Tuesday, August 30, 2011

Comics, Icons, and Art

I've been reading a book called Understanding Comics: The Invisible Art, by Scott McCloud. Since my own MFA is in computer animation, I have a particular interest in this odd corner of the world, although I don't really know much about it. So when a student offered to lend me his copy, I eagerly agreed.

schematic drawing of a face
a schematic face
One of the ideas that has caught my attention is the author's contention that it is the very schematic nature of comics that lends them their evocative power. Referring to highly abstracted images, such as a circle with two dots for eyes and a line for a mouth, as "iconic", he suggests that the more iconic an image, the more universal it becomes. And, he goes on, the more universal an image, the more the audience can identify with it.

photo of deborah sokolove
my photo
Conversely, the more an image resembles everyday reality, the more the viewer is able to put it at a distance, to objectify it. This effect is especially strong when the image represents a human being. As he puts it, "When you look at a photo or drawing of a face -- you see it as the face of another. But when you enter the world of the cartoon--you see yourself."[p 36]

The reason for this, McCloud argues, is that a photograph, or a photo-realistic drawing or painting, is fairly close to what we see when we look at another person. But except when we are looking in a mirror, we don't see ourselves that way. In fact, mostly, we don't see ourselves at all. Rather, our usual awareness of our own face is a sketchy sense of general placement. We know how it feels to be inside our own skin, but we don't really know how far apart our eyes are, or the shape of our smile. That's why we are often startled by a photograph or a portrait -- what the artist or the photographer captures does not always correspond to our inner sense of what we look like.

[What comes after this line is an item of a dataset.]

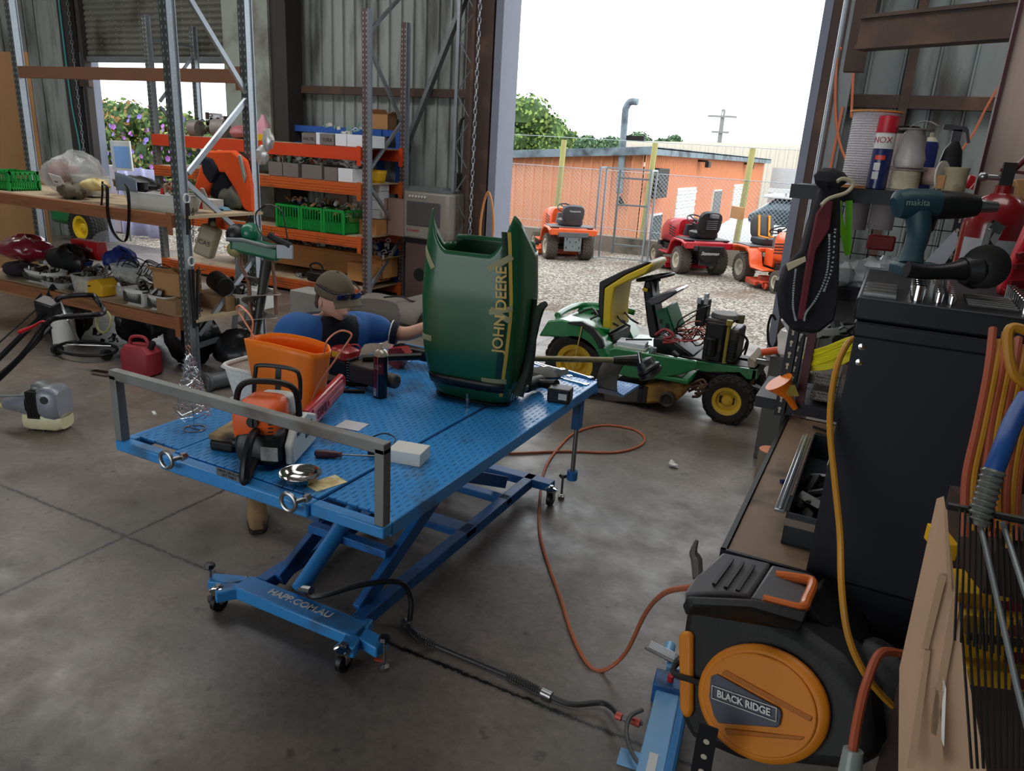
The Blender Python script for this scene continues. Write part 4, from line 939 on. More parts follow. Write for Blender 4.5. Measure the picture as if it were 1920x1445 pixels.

icon of Christ Pantocrater from Monastery of St Catherine on Mt Sinai id=
icon of Christ Pantocrater
from St Catherine's

I find myself wondering whether McCloud's usage of the word "iconic" describes what happens when we encounter religious icons, such as this image of Christ enthroned. It has more detail, of course, than a circle with two dots for eyes. But, like a cartoon, it is a highly abstracted, formulaic representation of a human being, not a photo-realistic portrait. Does at least some of its power lie precisely in its lack of detail? Does the fact that we do not know anyone who looks exactly like this help us to remember that Jesus Christ is both fully human and fully divine? Does the schematic nature of religious icons make them more universal, allowing us to enter into them in a way that is more difficult when Jesus looks like someone we could meet on the street? Once again, I have more questions than answers.


  1. Lots of characters in comics are iconic, and super human; a lot like Jesus or God in some cases. They're an image of human perfection--something like the perfect bodies we're supposed to have in heaven. And to go further, those superhumans can do what everyone has dreamed about doing: flying, becoming very tiny or very large, being strong enough to lift a house, being heroic, etc. The comic world might be a vision of heaven on earth.

  2. Yes, I think you are right about that. I'm fairly sure that it is precisely in our identification with the hero, whose abilities are so much greater than we are ever likely to have, that much of the power of comics lies. My own question lies in a different direction, having to do with the image itself, rather than the idea. I am fascinated with the contention that the lack of detail gives comics their visual power, since this is in direct contradiction to the frequent assertion that the the power of Renaissance portraits, for example, lies precisely in their fidelity to visual reality and particularity.